Modern top-of-rack switches (or TORs) run at line rate and are non-oversubscribed. This means you get non-blocking [1] port-to-port throughput within the switch ASIC at the line rate of the front panel ports. Almost all TOR switches use a single switch ASIC and the industry demanded port-density on a single ASIC, and the manufacturers delivered. The list below shows the 10Gbps port density evolution of the Broadcom StrataXGS product line. The Intel Fulcrum ASIC evolution isn’t shown here but looks very similar.
 

• Scorpion:  24 x 10Gbps
• Trident:  48 x 10Gbps
• Trident+:  64 x 10Gbps
• Trident2:  108 x 10Gbps (108 x 10G MACs – can handle 1.2Tbps using some ports at 40G).
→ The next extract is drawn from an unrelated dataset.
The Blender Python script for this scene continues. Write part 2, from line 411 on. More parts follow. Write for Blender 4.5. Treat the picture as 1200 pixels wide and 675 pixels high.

Arista and Merchant Silicon

Arista Networks’ strategy is to use best-of-breed merchant-silicon switch ASICS in their switches rather than developing custom ASICS in house. Using merchant silicon solves a raft of problems for Arista. The down side is that Arista is limited by the port-count of the current generation of ASICS. But you don’t stop innovating just because you’re using standardised building blocks. When Arista were developing the 7100 series switches they chose the 24 x 10Gbps Intel Fulcrum FM4000 ‘Bali’ ASIC. (simplified diagram to left).
For the 7148SX, Arista needed to build a 48-port non-blocking switch from 24-port ASICs. The obvious choice here is to deploy more 24-port ASICs. So… how many do you need? Deploying two 24-port ASICs does double your total port-count, however you will end up with two logical switches instead of one. To interconnect them you could redeploy some of the front-panel ports as inter-ASIC ports, as per the diagram below.

Okay, that looks a bit better, but it still doesn’t meet requirements. You have only 36 front-panel ports and you need 48.  Worse still, you have 3:1 oversubscription on your interconnect. This solution won’t work, so let’s look at the final solution.

Whoah, you need six 24-port ASICs to double the front panel port-count in a non-blocking switch. I was a little surprised that so many ASICs were needed. Note that the architecture has changed too. Arista have used a linecard-and-fabric architecture borrowed from chassis switches, but have collapsed that architecture into a single standalone switch. In order to simply inter-ASIC routing, the front-facing ASICs will most likely add an destination-ASIC tag onto the packet to simplify the fabric-ASIC lookup logic. There are many other multi-ASIC challenges here such as keeping the L3 and L2 tables synced in the front-facing ASICs. Although this seems like overkill for a single-RU box, it is a great strategy if you have fabric programming experience in your software team.

Summary

Arista doesn’t need to use this particular trick any more but I love the approach of innovating beyond fixed constraints. This approach is not unique to Arista. In the the Cisco/Insieme Nexus 9000, they have divided the resources of the line-card and fabric Trident2 ASICs in very different and clever ways to get the most from those small table sizes. We’re going to see a whole lot more of this trend. Innovation doesn’t die in the age of merchant silicon, it just takes new forms.
[1] This assumes perfect traffic distribution and no incast, but is still very different from planned oversubscription.